Guest Author
Not able to create a dedicated Chief Information Security Officer or cybersecurity team in your environment? Or are you uncertain about whether such an investment would yield the desired programmatic risk-mitigation results? It didn’t make sense in our context to prioritize creation of a CISO or new dedicated information security roles. We have taken an alternative path at Bryn Mawr College to prioritizing information security at the institutional level and to designing and developing a holistic campus program with a strong sense of shared ownership across constituent groups.
This do-it-yourself (DIY) guide explains how you can put the key elements of a robust program in place with or without a dedicated security officer or team, leveraging all relevant existing members of your IT organization and the full “village” of your institution.
Bryn Mawr College, like every organization with systems and data connected to the internet, is vulnerable to data breaches. The college has a robust information security program to mitigate against the risks of continuous breach attempts and of accidental data exposure. We articulate that program as a set of elements that represent our required due diligence, areas of excellence in our current practice, and additional measures the institution intends to implement as the standards for information security are evolving.
The first tool in the DIY guide is to learn what standards are currently relevant to your institution. We do this in two ways. We look at formal standards and have adopted the NIST framework as our primary reference point, while also studying UK guidelines and other security and privacy laws and developments in the EU as part of informing ourselves about the national and international terrain. We connect informally with colleagues who have established strong models, both in terms of holistic information security programs, and when we’re seeking templates, we can adapt for particular components of our own program.

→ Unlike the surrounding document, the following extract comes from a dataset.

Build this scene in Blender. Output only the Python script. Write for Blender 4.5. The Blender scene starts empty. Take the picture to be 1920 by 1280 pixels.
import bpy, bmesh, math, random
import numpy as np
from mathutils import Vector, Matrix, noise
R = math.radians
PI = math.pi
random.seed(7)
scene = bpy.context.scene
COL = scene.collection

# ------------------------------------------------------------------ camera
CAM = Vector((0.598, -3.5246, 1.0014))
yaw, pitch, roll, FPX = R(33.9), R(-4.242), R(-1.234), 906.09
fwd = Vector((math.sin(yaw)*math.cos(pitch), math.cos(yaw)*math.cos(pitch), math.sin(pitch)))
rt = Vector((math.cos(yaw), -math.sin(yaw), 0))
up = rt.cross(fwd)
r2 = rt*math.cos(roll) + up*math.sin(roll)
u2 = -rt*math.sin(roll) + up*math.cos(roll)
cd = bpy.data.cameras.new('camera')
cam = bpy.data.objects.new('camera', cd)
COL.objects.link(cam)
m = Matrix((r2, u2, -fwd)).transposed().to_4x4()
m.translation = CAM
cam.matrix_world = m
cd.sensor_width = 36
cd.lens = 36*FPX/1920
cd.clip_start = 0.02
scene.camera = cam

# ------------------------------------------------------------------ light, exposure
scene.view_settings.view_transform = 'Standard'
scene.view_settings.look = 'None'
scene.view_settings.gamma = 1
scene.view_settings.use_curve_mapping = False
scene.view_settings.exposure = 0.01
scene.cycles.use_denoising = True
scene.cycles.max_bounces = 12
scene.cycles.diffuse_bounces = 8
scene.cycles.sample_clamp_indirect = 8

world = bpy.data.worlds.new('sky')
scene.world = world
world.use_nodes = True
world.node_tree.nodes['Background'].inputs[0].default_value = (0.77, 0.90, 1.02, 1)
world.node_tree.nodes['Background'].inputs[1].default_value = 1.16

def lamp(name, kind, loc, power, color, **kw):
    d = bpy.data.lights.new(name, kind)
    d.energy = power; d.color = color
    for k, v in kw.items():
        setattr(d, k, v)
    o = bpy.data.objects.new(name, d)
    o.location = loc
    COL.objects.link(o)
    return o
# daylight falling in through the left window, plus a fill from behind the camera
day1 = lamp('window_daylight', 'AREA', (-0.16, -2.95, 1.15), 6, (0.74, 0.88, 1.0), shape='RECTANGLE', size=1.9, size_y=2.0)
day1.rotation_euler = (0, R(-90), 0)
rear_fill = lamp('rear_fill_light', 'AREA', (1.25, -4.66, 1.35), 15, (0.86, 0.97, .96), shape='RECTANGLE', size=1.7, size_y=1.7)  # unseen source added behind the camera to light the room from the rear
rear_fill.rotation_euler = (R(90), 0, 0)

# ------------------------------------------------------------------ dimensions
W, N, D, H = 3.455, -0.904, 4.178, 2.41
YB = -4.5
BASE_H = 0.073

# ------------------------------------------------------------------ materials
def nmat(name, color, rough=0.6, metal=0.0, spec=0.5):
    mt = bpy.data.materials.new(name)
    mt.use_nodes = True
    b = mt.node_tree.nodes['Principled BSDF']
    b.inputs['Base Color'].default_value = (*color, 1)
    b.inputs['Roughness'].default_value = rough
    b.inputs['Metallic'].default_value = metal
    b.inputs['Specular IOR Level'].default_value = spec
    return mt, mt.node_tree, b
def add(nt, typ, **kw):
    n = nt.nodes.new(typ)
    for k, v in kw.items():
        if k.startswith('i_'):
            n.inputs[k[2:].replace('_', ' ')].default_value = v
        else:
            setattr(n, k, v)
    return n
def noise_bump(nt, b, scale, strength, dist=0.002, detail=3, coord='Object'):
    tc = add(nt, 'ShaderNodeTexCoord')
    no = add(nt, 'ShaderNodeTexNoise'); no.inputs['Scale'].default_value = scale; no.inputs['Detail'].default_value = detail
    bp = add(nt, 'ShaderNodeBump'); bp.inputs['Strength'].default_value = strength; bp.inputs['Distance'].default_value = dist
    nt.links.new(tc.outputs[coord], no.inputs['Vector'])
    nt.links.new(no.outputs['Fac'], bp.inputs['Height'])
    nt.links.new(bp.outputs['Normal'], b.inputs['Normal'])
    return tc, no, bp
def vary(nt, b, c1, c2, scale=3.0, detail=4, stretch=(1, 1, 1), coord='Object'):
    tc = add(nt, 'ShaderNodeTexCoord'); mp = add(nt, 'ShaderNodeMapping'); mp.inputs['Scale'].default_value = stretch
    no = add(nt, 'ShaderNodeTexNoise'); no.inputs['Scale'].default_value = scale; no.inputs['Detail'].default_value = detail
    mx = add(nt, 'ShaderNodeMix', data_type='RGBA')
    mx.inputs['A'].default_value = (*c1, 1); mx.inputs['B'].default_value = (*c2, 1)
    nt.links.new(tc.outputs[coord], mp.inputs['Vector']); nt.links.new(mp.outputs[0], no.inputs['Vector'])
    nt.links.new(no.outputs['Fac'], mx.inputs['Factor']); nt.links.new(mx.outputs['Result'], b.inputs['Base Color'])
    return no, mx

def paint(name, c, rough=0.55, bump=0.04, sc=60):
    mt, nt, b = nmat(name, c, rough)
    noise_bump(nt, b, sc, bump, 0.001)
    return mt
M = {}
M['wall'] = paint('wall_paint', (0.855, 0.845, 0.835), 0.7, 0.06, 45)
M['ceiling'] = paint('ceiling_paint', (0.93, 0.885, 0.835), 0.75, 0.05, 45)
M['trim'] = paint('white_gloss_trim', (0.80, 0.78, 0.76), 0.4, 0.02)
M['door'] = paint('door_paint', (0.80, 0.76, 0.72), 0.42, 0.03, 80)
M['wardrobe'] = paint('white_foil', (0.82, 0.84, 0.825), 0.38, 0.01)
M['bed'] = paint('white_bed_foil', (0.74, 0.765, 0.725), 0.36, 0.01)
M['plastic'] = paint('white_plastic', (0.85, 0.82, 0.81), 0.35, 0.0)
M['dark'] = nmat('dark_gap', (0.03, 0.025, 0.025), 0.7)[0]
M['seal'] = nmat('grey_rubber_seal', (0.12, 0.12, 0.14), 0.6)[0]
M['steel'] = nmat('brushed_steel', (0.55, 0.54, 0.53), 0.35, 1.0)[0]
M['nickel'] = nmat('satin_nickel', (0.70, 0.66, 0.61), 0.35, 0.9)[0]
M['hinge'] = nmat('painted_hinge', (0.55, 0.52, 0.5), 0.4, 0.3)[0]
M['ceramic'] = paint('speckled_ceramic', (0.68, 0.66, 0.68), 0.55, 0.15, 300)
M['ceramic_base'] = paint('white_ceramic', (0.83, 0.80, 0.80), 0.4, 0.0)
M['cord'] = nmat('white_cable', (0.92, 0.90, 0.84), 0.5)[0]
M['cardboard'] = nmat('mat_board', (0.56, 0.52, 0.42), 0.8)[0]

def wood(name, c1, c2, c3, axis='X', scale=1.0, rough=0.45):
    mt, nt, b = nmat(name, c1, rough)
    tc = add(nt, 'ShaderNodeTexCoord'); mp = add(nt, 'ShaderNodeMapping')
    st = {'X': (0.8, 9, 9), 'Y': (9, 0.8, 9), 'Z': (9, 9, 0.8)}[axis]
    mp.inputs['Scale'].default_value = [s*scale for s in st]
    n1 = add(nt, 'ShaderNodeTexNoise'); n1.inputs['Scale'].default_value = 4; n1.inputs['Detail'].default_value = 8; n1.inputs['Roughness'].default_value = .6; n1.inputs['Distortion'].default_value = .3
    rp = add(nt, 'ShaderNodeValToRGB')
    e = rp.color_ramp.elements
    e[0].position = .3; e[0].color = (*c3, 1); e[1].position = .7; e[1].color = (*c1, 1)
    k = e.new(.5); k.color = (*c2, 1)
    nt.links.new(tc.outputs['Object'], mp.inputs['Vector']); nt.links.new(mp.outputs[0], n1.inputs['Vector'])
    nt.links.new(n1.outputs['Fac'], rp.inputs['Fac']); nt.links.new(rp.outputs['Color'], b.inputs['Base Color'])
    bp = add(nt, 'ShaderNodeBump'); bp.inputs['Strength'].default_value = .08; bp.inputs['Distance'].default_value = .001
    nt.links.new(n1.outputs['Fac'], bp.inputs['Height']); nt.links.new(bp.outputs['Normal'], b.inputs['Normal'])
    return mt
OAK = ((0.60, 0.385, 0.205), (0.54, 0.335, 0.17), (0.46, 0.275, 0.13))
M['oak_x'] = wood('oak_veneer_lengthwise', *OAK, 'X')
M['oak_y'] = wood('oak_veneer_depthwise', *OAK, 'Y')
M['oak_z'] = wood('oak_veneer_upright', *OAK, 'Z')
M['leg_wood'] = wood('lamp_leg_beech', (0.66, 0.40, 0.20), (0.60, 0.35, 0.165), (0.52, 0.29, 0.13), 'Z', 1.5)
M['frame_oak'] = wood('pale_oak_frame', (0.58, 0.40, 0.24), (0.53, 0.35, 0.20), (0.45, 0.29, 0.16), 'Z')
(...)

The second tool is the concept that risk mitigation in the cybersecurity realm requires “the whole village.” It’s relatively simple to mitigate against attacks on our networks and our systems. It’s a more significant quest to reduce the risk brought by every individual with credentials and access to data in our systems, and, of course, the people are the most frequent vector for breaches. Cyber criminals focus efforts on leveraging computing resources to find vulnerabilities in firewalls and databases, but the easiest target for bad actors is the social engineering that causes well-meaning citizens of our communities to give away their credentials and the keys to our data kingdoms.

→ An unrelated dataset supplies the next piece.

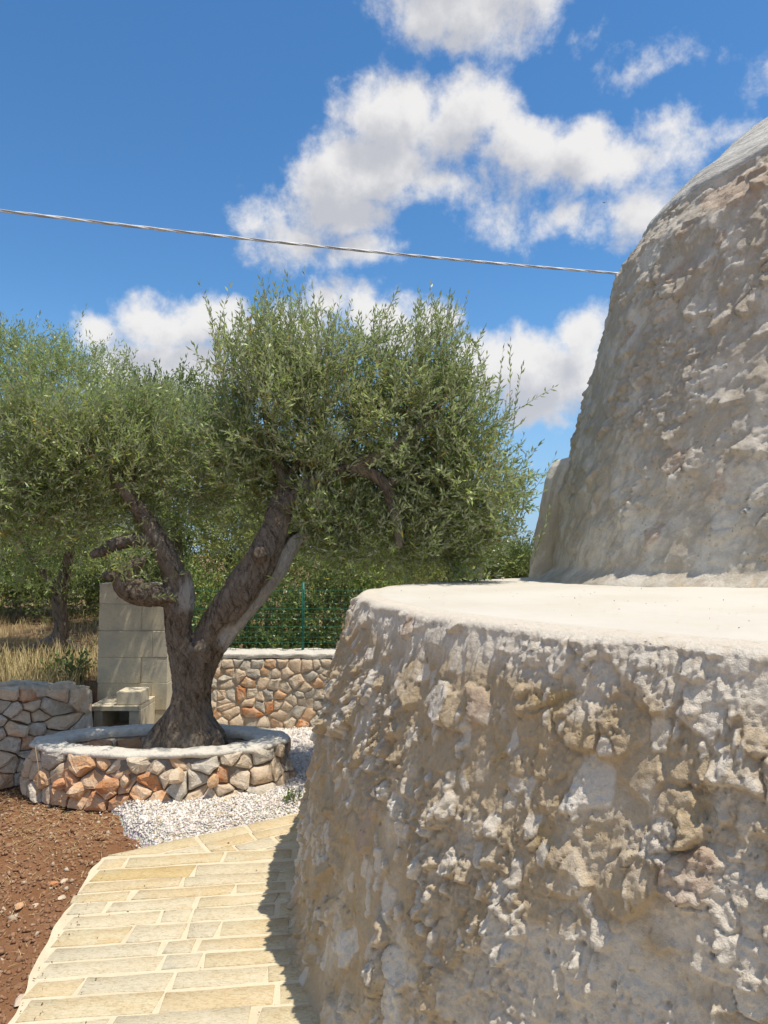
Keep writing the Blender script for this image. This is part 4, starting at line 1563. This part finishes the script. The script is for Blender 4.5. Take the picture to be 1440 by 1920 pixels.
def fill_blobs(blobs, r, clump=9, twig=.24, up=.55, hollow=.35, clump_r=.10):
    """twig starts and directions inside a set of ellipsoids; blob = (centre, radii, n_twigs)"""
    B, D = [], []
    for c_, rad_, n in blobs:
        c_ = np.array(c_); rad_ = np.array(rad_)
        m_ = max(1, n // clump)
        d = r.normal(size=(m_, 3)); d /= np.linalg.norm(d, axis=1, keepdims=True)
        rr_ = (hollow ** 3 + (1 - hollow ** 3) * r.random(m_)) ** (1 / 3)
        cc = c_ + d * rr_[:, None] * rad_
        out = d * rr_[:, None] + np.array([0, 0, up]) + r.normal(size=(m_, 3)) * .28
        out /= np.linalg.norm(out, axis=1, keepdims=True)
        cc = cc - out * twig * .5
        cc = np.repeat(cc, clump, 0); oo = np.repeat(out, clump, 0)
        cc = cc + r.normal(size=cc.shape) * clump_r
        oo = oo + r.normal(size=cc.shape) * .38
        B.append(cc); D.append(oo)
    return np.concatenate(B), np.concatenate(D)


def remeshed(name, tubes, voxel, mat, parent, seed, amp=.006, pale_fn=None):
    """join swept limbs into one watertight body and roughen it"""
    vs_, fs_ = [], []
    for V, q, caps in tubes:
        o_ = len(vs_)
        vs_.extend(V.tolist()); fs_.extend([tuple(i + o_ for i in f_) for f_ in q + caps])
    me = bpy.data.meshes.new(name + '_rough'); me.from_pydata(vs_, [], fs_)
    tmp = bpy.data.objects.new(name + '_rough', me); COL.objects.link(tmp)
    md = tmp.modifiers.new('r', 'REMESH'); md.mode = 'VOXEL'; md.voxel_size = voxel
    s_ = tmp.modifiers.new('s', 'SMOOTH'); s_.factor = .5; s_.iterations = 2
    dg = bpy.context.evaluated_depsgraph_get()
    m2 = bpy.data.meshes.new_from_object(tmp.evaluated_get(dg))
    bpy.data.objects.remove(tmp); bpy.data.meshes.remove(me)
    n = len(m2.vertices)
    co = np.empty(n * 3, np.float32); m2.vertices.foreach_get('co', co); co = co.reshape(-1, 3).astype(float)
    no = np.empty(n * 3, np.float32); m2.vertex_normals.foreach_get('vector', no); no = no.reshape(-1, 3)
    xr = co[:, 0] - .42 * co[:, 2]
    fr_ = fbm(xr * 34, co[:, 1] * 34, co[:, 2] * 5, seed=seed, octv=3)
    d = amp * 1.9 * (.5 - np.abs(fr_) * 2)  + amp * 1.6 * fbm(co[:, 0] * 7, co[:, 1] * 7, co[:, 2] * 4, seed=seed + 4, octv=2)
    co = co + no * d[:, None]
    m2.vertices.foreach_set('co', co.astype(np.float32).ravel())
    m2.update()
    m2.materials.clear(); m2.materials.append(mat)
    m2.polygons.foreach_set('use_smooth', [True] * len(m2.polygons))
    at_ = m2.attributes.new('pale', 'FLOAT', 'POINT')
    at_.data.foreach_set('value', (pale_fn(co, no) if pale_fn else np.zeros(n)).astype(np.float32))
    m2.name = name
    o = bpy.data.objects.new(name, m2); COL.objects.link(o)
    o.parent = parent; o.matrix_parent_inverse = parent.matrix_basis.inverted()
    return o


def limb(keys, seed, flute=.10, step=.025, sides=28, lobes=(3, 5, 8), twist=1.6):
    """keys: (point, radius) list -> gnarled swept tube along a smooth curve"""
    P = np.array([tuple(k_[0]) for k_ in keys], float); Rr = np.array([k_[1] for k_ in keys], float)
    seg_ = np.concatenate([[0], np.cumsum(np.linalg.norm(np.diff(P, axis=0), axis=1))])
    n = max(6, int(seg_[-1] / step))
    s_ = np.linspace(0, seg_[-1], n)
    C_ = np.stack([np.interp(s_, seg_, P[:, i]) for i in range(3)], -1)
    rr_ = np.interp(s_, seg_, Rr)
    k_ = max(1, int(.10 / step))
    kern = np.ones(2 * k_ + 1) / (2 * k_ + 1)
    pad = lambda a_: np.convolve(np.pad(a_, k_, mode='reflect', reflect_type='odd'), kern, 'valid')
    C_ = np.stack([pad(C_[:, i]) for i in range(3)], -1); rr_ = np.maximum(pad(rr_), .004)
    a = np.linspace(0, 2 * np.pi, sides, endpoint=False)
    A, S_ = np.meshgrid(a, s_, indexing='xy')
    r = np.random.default_rng(seed)
    fl = np.ones_like(A)
    for q_, m_ in enumerate(lobes):
        fl += flute / (1 + q_ * .6) * np.sin(m_ * A + twist * S_ * (1 + .3 * q_) * 2 + r.uniform(0, 6)) * (.7 + .3 * np.sin(S_ * 3 + r.uniform(0, 6)))
    fl += .06 * fbm(np.cos(A) * 2, np.sin(A) * 2, S_ * 5, seed=seed, octv=3)
    return tube(C_, rr_, sides, flute=fl)


# ---- the gnarled olive in the planter
T0 = 4.95
olive = thing('olive_tree', (-1.40, T0, .2), 'gnarled old olive tree growing from the round stone planter', 'tree')
A_ = lambda px, py, d=T0: at(px, py, d)
px2m = lambda w: w / F_PX * T0
trunk_tubes = []
K = lambda px, py, w, d=T0: (A_(px, py, d), w / 2 / F_PX * d)
# main bole
trunk_tubes.append(limb([K(348, 1455, 150), K(349, 1400, 118), K(352, 1350, 82), K(358, 1295, 62), K(366, 1240, 58)], 1, .10, lobes=(3, 5, 9)))
# root flares
for (px, py, w, dd) in ((292, 1398, 60, 4.94), (402, 1396, 58, 4.92), (345, 1402, 66, 4.86), (320, 1400, 60, 5.06), (385, 1400, 60, 5.05)):
    trunk_tubes.append(limb([K(px, 1440, w * 1.05, dd), K(px, py, w, dd), K(px * .38 + 355 * .62, 1342, w * .56, (dd + T0) / 2), K(px * .08 + 360 * .92, 1270, w * .34)], int(px), .09))
# right-hand limb
trunk_tubes.append(limb([K(364, 1310, 52), K(380, 1235, 60), K(406, 1178, 64), K(436, 1130, 62, 4.86), K(468, 1082, 60, 4.84), K(494, 1040, 57, 4.84), K(512, 1000, 47, 4.86), K(524, 965, 44, 4.9), K(532, 935, 38, 4.95), K(538, 900, 30, 5.0)], 2, .11))
# pale strap that runs up the right side of that limb and on as a branch
trunk_tubes.append(limb([K(406, 1215, 34, 4.9), K(434, 1170, 42, 4.92), K(470, 1125, 44, 4.95), K(505, 1085, 43, 4.95), K(531, 1045, 39, 4.96), K(549, 1012, 30, 5.0), K(584, 996, 20, 5.05), K(618, 994, 16, 5.1), K(655, 978, 13, 5.15), K(700, 975, 10, 5.2), K(750, 955, 7, 5.2)], 3, .07))
# left-hand limb
trunk_tubes.append(limb([K(358, 1290, 56), K(344, 1232, 47, 4.9), K(334, 1170, 44, 4.9), K(334, 1120, 45, 4.9), K(326, 1075, 41, 4.88), K(310, 1040, 38, 4.86), K(292, 1008, 38, 4.84), K(275, 978, 32, 4.82), K(255, 950, 24, 4.8), K(228, 915, 18, 4.76)], 4, .12))
trunk_tubes.append(limb([K(338, 1180, 30, 4.86), K(348, 1130, 34, 4.85), K(350, 1095, 26, 4.86), K(345, 1070, 16, 4.86)], 5, .10))
# knobbly side branch
trunk_tubes.append(limb([K(330, 1118, 36, 4.88), K(300, 1116, 40, 4.84), K(268, 1118, 48, 4.80), K(242, 1106, 64, 4.78), K(228, 1084, 58, 4.76), K(234, 1066, 40, 4.76), K(256, 1058, 24, 4.75), K(270, 1048, 12, 4.75)], 6, .12, lobes=(2, 3, 5)))
trunk_tubes.append(limb([K(232, 1080, 26, 4.76), K(206, 1082, 20, 4.74), K(190, 1080, 12, 4.72)], 7, .12))
trunk_tubes.append(limb([K(292, 1014, 28, 4.84), K(262, 1016, 25, 4.8), K(240, 1008, 24, 4.78), K(222, 1012, 24, 4.76), K(208, 1030, 23, 4.74), K(190, 1038, 18, 4.72), K(170, 1042, 16, 4.7)], 8, .12))
# stub scars
trunk_tubes.append(limb([K(492, 1048, 34, 4.84), K(488, 1040, 32, 4.73), K(486, 1036, 22, 4.68)], 9, .05))
trunk_tubes.append(limb([K(382, 1222, 36, 4.90), K(378, 1216, 32, 4.84), K(375, 1212, 22, 4.80)], 10, .1))


def pale_fn(co, no):
    # bleached wood along the outer right edge of the leaning limb
    a, b = np.array(A_(446, 1172, 4.95)), np.array(A_(545, 1015, 5.0))
    ab = b - a; t = np.clip(((co - a) @ ab) / (ab @ ab), -.12, 1.05)
    d = np.linalg.norm(co - (a + t[:, None] * ab), axis=1)
    right = no[:, 0] * .85 - no[:, 1] * .35 - no[:, 2] * .15
    n_ = fbm(co[:, 0] * 14, co[:, 1] * 14, co[:, 2] * 7, seed=12, octv=3)
    m1 = sstep(.15 - d, 0, .05) * sstep(right + .4 * n_, -.02, .22)
    a2, b2 = np.array(A_(350, 1140, 4.85)), np.array(A_(356, 1090, 4.85))
    d2 = np.linalg.norm(co - (a2 + b2) / 2, axis=1)
    return np.maximum(m1, .8 * sstep(.14 - d2, 0, .06) * sstep(n_ + no[:, 0] * .4, .0, .3))


remeshed('trunk', trunk_tubes, .0075, M['bark'], olive, 77, .006, pale_fn)
# thinner branches inside the crown, each its own part
for keys, sd in (
        ([K(530, 960, 36, 4.9), K(560, 925, 32, 4.9), K(600, 895, 28, 4.9), K(650, 880, 26, 4.88), K(700, 884, 24, 4.86), K(728, 915, 22, 4.85), K(742, 960, 24, 4.84), K(748, 1000, 20, 4.84), K(750, 1028, 10, 4.84)], 21),
        ([K(650, 880, 22, 4.88), K(720, 850, 18, 4.8), K(790, 800, 13, 4.75), K(840, 740, 8, 4.7)], 22),
        ([K(535, 920, 30, 5.0), K(520, 860, 22, 5.0), K(500, 790, 15, 4.95), K(490, 700, 8, 4.9)], 23),
        ([K(538, 905, 26, 5.0), K(580, 830, 20, 5.1), K(610, 760, 13, 5.15), K(620, 680, 7, 5.2)], 24),
        ([K(728, 905, 20, 4.86), K(790, 890, 16, 4.9), K(860, 900, 11, 5.0), K(920, 930, 6, 5.05)], 25),
        ([K(600, 895, 20, 4.9), K(660, 820, 15, 5.05), K(720, 740, 10, 5.15), K(740, 650, 5, 5.2)], 26),
        ([K(232, 920, 17, 4.76), K(190, 870, 13, 4.7), K(140, 820, 9, 4.7), K(90, 780, 5, 4.7)], 27),
        ([K(240, 930, 16, 4.78), K(250, 860, 13, 4.85), K(280, 800, 8, 4.95)], 28),
        ([K(760, 960, 12, 5.2), K(820, 980, 9, 5.2), K(870, 1000, 5, 5.2)], 29)):
    V, q, caps = limb(keys, sd, .08, .03, 10, (2, 3, 4))
    make_mesh('branch', V, faces=q + caps, mat=M['bark'], parent=olive, smooth=True, attrs={'pale': ('POINT', np.zeros(len(V)))})

r = np.random.default_rng(100)
Bb = lambda px, py, d, rx, ry, rd, n: (A_(px, py, d)[:], (rx / F_PX * d, rd, ry / F_PX * d), n)
blobs = [
    Bb(520, 770, 4.95, 125, 130, .50, 560), Bb(630, 760, 5.0, 120, 120, .55, 520), Bb(745, 790, 5.0, 130, 120, .55, 620), Bb(835, 790, 4.95, 90, 130, .45, 420),
    Bb(860, 900, 5.0, 105, 120, .50, 560), Bb(905, 930, 5.0, 75, 90, .40, 300), Bb(800, 1000, 5.05, 100, 70, .40, 330), Bb(560, 860, 5.05, 120, 60, .45, 330),
    Bb(690, 900, 5.15, 150, 70, .40, 400), Bb(450, 860, 5.0, 80, 90, .40, 280), Bb(600, 640, 4.95, 170, 70, .35, 200), Bb(800, 680, 4.95, 80, 75, .3, 170), Bb(440, 700, 4.95, 60, 90, .25, 110),
    Bb(690, 1000, 5.15, 150, 60, .35, 420), Bb(620, 960, 4.95, 80, 50, .25, 170), Bb(880, 1030, 5.1, 60, 50, .3, 140), Bb(470, 940, 5.3, 90, 60, .3, 130),
]
B_, D_ = fill_blobs(blobs, r, 14, .22, .6, .3, .080)
n = len(B_)
parts = [sprays(B_, D_, r.uniform(.14, .26, n), 16, .049, .0125, r, .3)]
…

For this reason, we focused early at Bryn Mawr on education for all, accountability for all, and working together to learn the terrain and to enact best practices. We invested significantly in information security education as a regular program for all members of the community, as well as more focused training for those who steward particular kinds of data. We also invested in education to enhance awareness and practice across campus, such as PCI compliance for those involved with e-commerce, FERPA and HIPAA training, financial aid requirements, and GDPR awareness and protocols. We also created a College Data Handling Policy to articulate expectations for the responsibilities that we all hold for educating ourselves and stewarding institutional data across classifications with appropriate care.
In 2014, I convened a group of representatives from across academic and administrative areas of the institution to form our Information Stewardship Council (ISC), a group that is always co-chaired by a colleague from another area of the institution to signify that information stewardship is not just an IT issue; it’s an issue for all of us, campus-wide. This ISC is endorsed by our institution’s president because information security is an institutional priority. Senior leaders from across the institution are ex officio members of the ISC, and they identify ISC representatives from their divisions who have key roles in data stewardship. We pointedly charged this group to focus on information stewardship broadly for the institution—not only information privacy and security, but also stewardship of our critically important digital assets, which range from unique special collections and archives assets to research data produced at the institution. We think holistically about how to manage, protect, and ensure appropriate availability of this full set of institutional assets for which we’re collectively responsible.
The local institutional village doesn’t stand alone. For our technical teams, we connected with REN-ISAC to ensure early awareness of new threats and developments in this space. We learn from what others are doing via EDUCAUSE and share best practices in smaller higher education IT networks. We talk regularly with trusted peers to share experiences and to figure out appropriate models for implementing particular policies, technological measures, and processes.
Below are key components of our information security program that we continuously review and update as part of due diligence.
As I continue to read about developments in the field and to learn about models that colleagues have built at other institutions, I continue to reflect on the relative merits of dedicated security resources as compared to the integrated “village-wide” model we have adopted thus far. Through engaging the full community from the start, we’ve developed a shared mindset among constituents that we each have responsibility and that we collectively learn the terrain and enhance our policies and practices in an ongoing way as a community. I’m not sure a CISO introduced into our institutional culture could have moved the community to this place of shared investment and responsibility. I hope this model resonates for other smaller institutions or for institutions of any size that are grappling with questions about how best to invest in this critical area.